After 60 years, many Moluccans living in the Netherlands still hope their islands – now part of Indonesia – will be independent one day.
How long can you go on believing in a dream? The Moluccans in the Netherlands have been clinging to the dream of an independent homeland for 60 years, although many might deny that. Younger Moluccans, born and raised here in the Netherlands, seem to have other things on their mind.
The Moluccan community in the Netherlands hails from an archipelago that is now part of Indonesia, but just over 60 years ago still formed part of Holland’s colonial empire, the Dutch East Indies.
Once a year, the Moluccans hold a ritual flag-raising ceremony, commemorating the declaration of independence from Indonesia by their islands, the South Moluccas (known within Indonesia as the Province of Maluku), on 25 April 1950 – 60 years ago this month.
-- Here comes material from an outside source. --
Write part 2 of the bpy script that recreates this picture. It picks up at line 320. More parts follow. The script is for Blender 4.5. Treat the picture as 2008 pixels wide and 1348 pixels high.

This independence - officially recognised by one country only - was to be short-lived. Just four months later, Indonesian troops put a violent end to the largely Christian Republic of South Molucca (RMS). A flow of refugees to the Netherlands resulted.
Betrayal
The Moluccan community in the Netherlands numbers some 50,000 people and is ‘led’ by a government in exile. The aspiration for an independent homeland is still passed on from father to son, mother to daughter. Any expression of doubt about the ideal of the RMS is almost regarded as an act of treason by the older generation. Nonetheless, many young people have dropped the whole notion, says Chris Soukotta (37).
“There are more and more young people who don’t care much about it. It seems to me that they’ve become Westernised. The ‘French Fries’ generation - that’s what we call them”.
Powerless
The feeling that they were betrayed by the Dutch unites the Moluccan community almost as much as the struggle for an independent country. After Indonesia won its independence in 1949, many Moluccan soldiers who had fought on the side of the Dutch were sent to the Netherlands for demobilisation, with the promise that they would return very shortly.
The Dutch authorities housed them and their families in camps. They believed their stay in the Netherlands would indeed be short, and that they would soon be able to go back home. But Indonesia’s rule took a firm hold, and the Dutch failed to do anything to bring about Moluccan independence or the safe return of its former soldiers. Most South Moluccans were Christian, part of the Dutch-speaking colonial elite who had fought on the losing side. Their islands were subsequently absorbed – although not totally - into a predominantly Muslim Indonesia and the world they had known started to disappear.
The powerlessness of the Moluccan community led to a radicalisation of their young people in the 1970s. The result was a number of terrorist incidents, including the occupation of and taking of hostages at the Indonesian embassy in The Hague.
The independence cause made international headlines again when, in December 1975, a group of determined Dutch Moluccan youths seized a train, taking 50 passengers hostage, two of whom were shot and killed in front of television cameras. The Netherlands was thrown into a state of shock by the hijacking. Another train hijack took place in 1977, along with the seizure of toddlers and teachers at a primary school, again causing a wave of disbelief in the country.
Since then there have been no more terrorist incidents. As John Wattilete, the newly-appointed president-in-exile of the RMS, points out, violence doesn’t advance your cause at all.
“We’re living in different times now. We believe that to achieve our aim – the establishment of an independent state – we don’t need to use violence. It’s better to choose the path of dialogue, lobbying, and all that. That way we’ll actually achieve more”.
Mr Wattilete, a busy lawyer here in the Netherlands, has a more pragmatic approach than his predecessors. While he advocates an independent RMS as his ideal, he hints at a more realistic solution – some degree of autonomy from Indonesia. And he has demonstrated a willingness to talk to the old adversary, unlike the old diehards within the Moluccan community who cling to the image of Indonesia as the bitter enemy.
Fear
Josina Soumokil, the widow of one of the men who read out the RMS’ declaration of independence 60 years ago, is part of the old guard. Her husband, Chris Soumokil, died at the hands of Indonesian military forces in 1966. Chris had urged his wife to continue the struggle in the Netherlands.
“The way I see it, if the RMS is only a dream, why is the Indonesian government frightened of us? A dream is what you have in the evening, at night, while you’re asleep in your bed. When you wake up in the morning, it’s gone, forgotten. But if you look at what happened on the island of Ambon - why does the army arrest peaceful people who raise the RMS flag? Why are they thrown into prison if the RMS is only a dream in the eyes of the Indonesian government?”
It’s not yet known how the Moluccans plan to commemorate this special 60th anniversary of the short-lived independence of their republic.